Sundance Film Review: Charli XCX lives for ‘The Moment’
With an opening sequence straight out of a nightclub, 2026 is starting off “Brat” green with a throwback to the album that claimed the summer of 2024. At this year’s Sundance Film Festival, Charli XCX reintroduces audiences to her iconic “Brat” album with her new film “The Moment,” directed by Aidan Zamiri.
The film is a mockumentary, serving in place of what could have been a tour documentary, that centers around Charli XCX, who plays what she has publicly called a version of herself. “The Moment” provides a satirical, eye-opening look into what life is like as a 365 party girl in the slimy neon green spotlight.
In Zamiri’s first feature-length film, he captures exactly what draws a listener into the “Brat” album: Charli’s revival of 2000s-inspired club music mixed with her vulnerability as an artist.
The film is set in September of 2024, the end of “Brat” summer, where many are asking Charli how to keep this moment going. Jokes of a “Brat” fall or winter are tossed around with talks of touring the album or the fear of “Brat” becoming cringe.
Alongside Charli, Alexander Skarsgård plays film director Johannes Godwin, who is tasked with making a concert film of the “Brat” Tour. Skarsgård stuns at acting as the out-of-touch Gen X-er who “doesn’t get it” when it comes to “Brat” as a concept.
Skarsgård is one of many people tasked with capitalizing on the moment that is or was “Brat” summer, according to the listeners. Much of this mockumentary raises the question: What happens when, as the film describes, this huge moment’s over? Charli answers this in her song “Sympathy is a Knife” with the lyrics “logically the nеxt step is they wanna see you fall to the bottom.” The film follows this lyric by — without giving too much away — addressing a version of a canceled Charli XCX.
The version of herself Charli is playing properly conveys the emotions she writes about in the “Brat” album. Viewers can sense her need for creative control of not only her success but also her life as they watch her begin to the fray at the edges of stardom.
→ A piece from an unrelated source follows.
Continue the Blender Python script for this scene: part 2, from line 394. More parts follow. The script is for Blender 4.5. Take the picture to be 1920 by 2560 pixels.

Prior to “The Moment,” Zamiri is most known for directing iconic “Brat” music videos “360” and “Guess.” Zamiri makes a case for more music video directors to enter the filmmaking space. His use of fast-paced editing that adheres to music first and everything else second immediately captures the viewers’ attention and elicits joy at seeing one of the biggest club-pop albums in a long-form visual medium.
“The Moment” not only serves as a supposed “Brat” funeral as Charli makes peace with the moment being over, but it also pokes a bit of fun at the over-saturation of tour documentaries or concert films. It invites viewers to get off the couch, throw on their shades and sequins, get to the club and start bumpin’ that beat. It reminds us that at the end of the day, “it’s all a bit cringe,” so why not live for “The Moment?”